> **Exercise description**: Restate the data exactly as given and keep the pictures out.
===== Data excerpt =====
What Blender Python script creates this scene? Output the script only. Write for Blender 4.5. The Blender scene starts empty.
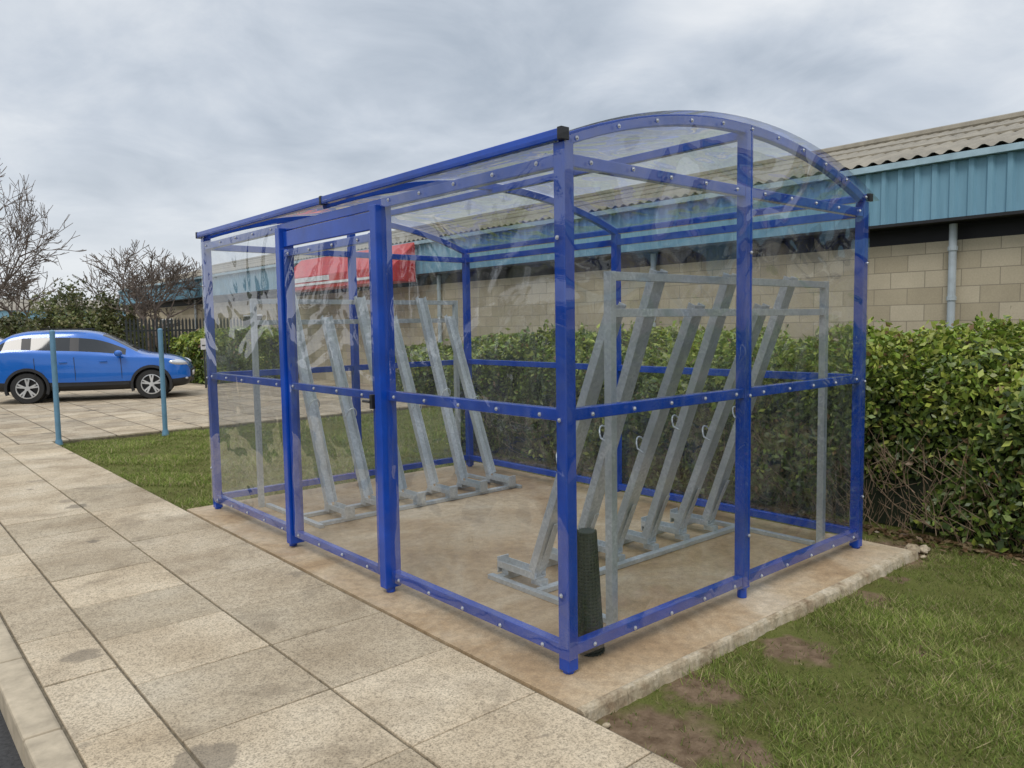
import bpy, math, random, bmesh
import numpy as np
from mathutils import Vector, Matrix
random.seed(7); rng=np.random.default_rng(7)
scene=bpy.context.scene
SC=1.08   # layout unit -> metres

# ------------------------------------------------------------ materials
def newmat(name):
    m=bpy.data.materials.new(name); m.use_nodes=True
    nt=m.node_tree; nt.nodes.clear()
    out=nt.nodes.new('ShaderNodeOutputMaterial')
    return m,nt,out
def N(nt,t,**kw):
    n=nt.nodes.new(t)
    for k,v in kw.items(): setattr(n,k,v)
    return n
def link(nt,a,b): nt.links.new(a,b)
def ramp(nt,src,stops):
    r=N(nt,'ShaderNodeValToRGB'); e=r.color_ramp.elements
    while len(e)<len(stops): e.new(0.5)
    for i,(p,c) in enumerate(stops):
        e[i].position=p; e[i].color=(c[0],c[1],c[2],1) if hasattr(c,'__len__') else (c,c,c,1)
    link(nt,src,r.inputs[0]); return r.outputs[0]
def noise(nt,vec,scale,detail=4,rough=0.55,dist=0):
    n=N(nt,'ShaderNodeTexNoise'); n.inputs['Scale'].default_value=scale
    n.inputs['Detail'].default_value=detail; n.inputs['Roughness'].default_value=rough
    n.inputs['Distortion'].default_value=dist
    if vec is not None: link(nt,vec,n.inputs['Vector'])
    return n.outputs['Fac']
def mix(nt,fac,a,b,mode='MIX'):
    n=N(nt,'ShaderNodeMix',data_type='RGBA',blend_type=mode)
    for s,v in ((n.inputs[0],fac),(n.inputs[6],a),(n.inputs[7],b)):
        if isinstance(v,(int,float)): s.default_value=v
        elif isinstance(v,tuple): s.default_value=(v[0],v[1],v[2],1)
        else: link(nt,v,s)
    return n.outputs[2]
def math_(nt,op,a,b=None,clamp=False):
    n=N(nt,'ShaderNodeMath',operation=op); n.use_clamp=clamp
    for s,v in ((n.inputs[0],a),(n.inputs[1],b)):
        if v is None: continue
        if isinstance(v,(int,float)): s.default_value=v
        else: link(nt,v,s)
    return n.outputs[0]
def bump(nt,h,strength,dist=0.01):
    b=N(nt,'ShaderNodeBump'); b.inputs['Strength'].default_value=strength
    b.inputs['Distance'].default_value=dist; link(nt,h,b.inputs['Height']); return b.outputs[0]
def pbsdf(nt,out,col=None,rough=0.5,metal=0,spec=0.5,normal=None,coat=0):
    p=N(nt,'ShaderNodeBsdfPrincipled')
    if col is not None:
        if isinstance(col,tuple): p.inputs['Base Color'].default_value=(*col,1)
        else: link(nt,col,p.inputs['Base Color'])
    if isinstance(rough,(int,float)): p.inputs['Roughness'].default_value=rough
    else: link(nt,rough,p.inputs['Roughness'])
    p.inputs['Metallic'].default_value=metal
    p.inputs['Specular IOR Level'].default_value=spec
    p.inputs['Coat Weight'].default_value=coat; p.inputs['Coat Roughness'].default_value=0.05
    if normal is not None: link(nt,normal,p.inputs['Normal'])
    link(nt,p.outputs[0],out.inputs[0]); return p
def objco(nt): return N(nt,'ShaderNodeTexCoord').outputs['Object']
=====
> **Task result**:
What Blender Python script creates this scene? Output the script only. Write for Blender 4.5. The Blender scene starts empty.
import bpy, math, random, bmesh
import numpy as np
from mathutils import Vector, Matrix
random.seed(7); rng=np.random.default_rng(7)
scene=bpy.context.scene
SC=1.08   # layout unit -> metres

# ------------------------------------------------------------ materials
def newmat(name):
    m=bpy.data.materials.new(name); m.use_nodes=True
    nt=m.node_tree; nt.nodes.clear()
    out=nt.nodes.new('ShaderNodeOutputMaterial')
    return m,nt,out
def N(nt,t,**kw):
    n=nt.nodes.new(t)
    for k,v in kw.items(): setattr(n,k,v)
    return n
def link(nt,a,b): nt.links.new(a,b)
def ramp(nt,src,stops):
    r=N(nt,'ShaderNodeValToRGB'); e=r.color_ramp.elements
    while len(e)<len(stops): e.new(0.5)
    for i,(p,c) in enumerate(stops):
        e[i].position=p; e[i].color=(c[0],c[1],c[2],1) if hasattr(c,'__len__') else (c,c,c,1)
    link(nt,src,r.inputs[0]); return r.outputs[0]
def noise(nt,vec,scale,detail=4,rough=0.55,dist=0):
    n=N(nt,'ShaderNodeTexNoise'); n.inputs['Scale'].default_value=scale
    n.inputs['Detail'].default_value=detail; n.inputs['Roughness'].default_value=rough
    n.inputs['Distortion'].default_value=dist
    if vec is not None: link(nt,vec,n.inputs['Vector'])
    return n.outputs['Fac']
def mix(nt,fac,a,b,mode='MIX'):
    n=N(nt,'ShaderNodeMix',data_type='RGBA',blend_type=mode)
    for s,v in ((n.inputs[0],fac),(n.inputs[6],a),(n.inputs[7],b)):
        if isinstance(v,(int,float)): s.default_value=v
        elif isinstance(v,tuple): s.default_value=(v[0],v[1],v[2],1)
        else: link(nt,v,s)
    return n.outputs[2]
def math_(nt,op,a,b=None,clamp=False):
    n=N(nt,'ShaderNodeMath',operation=op); n.use_clamp=clamp
    for s,v in ((n.inputs[0],a),(n.inputs[1],b)):
        if v is None: continue
        if isinstance(v,(int,float)): s.default_value=v
        else: link(nt,v,s)
    return n.outputs[0]
def bump(nt,h,strength,dist=0.01):
    b=N(nt,'ShaderNodeBump'); b.inputs['Strength'].default_value=strength
    b.inputs['Distance'].default_value=dist; link(nt,h,b.inputs['Height']); return b.outputs[0]
def pbsdf(nt,out,col=None,rough=0.5,metal=0,spec=0.5,normal=None,coat=0):
    p=N(nt,'ShaderNodeBsdfPrincipled')
    if col is not None:
        if isinstance(col,tuple): p.inputs['Base Color'].default_value=(*col,1)
        else: link(nt,col,p.inputs['Base Color'])
    if isinstance(rough,(int,float)): p.inputs['Roughness'].default_value=rough
    else: link(nt,rough,p.inputs['Roughness'])
    p.inputs['Metallic'].default_value=metal
    p.inputs['Specular IOR Level'].default_value=spec
    p.inputs['Coat Weight'].default_value=coat; p.inputs['Coat Roughness'].default_value=0.05
    if normal is not None: link(nt,normal,p.inputs['Normal'])
    link(nt,p.outputs[0],out.inputs[0]); return p
def objco(nt): return N(nt,'ShaderNodeTexCoord').outputs['Object']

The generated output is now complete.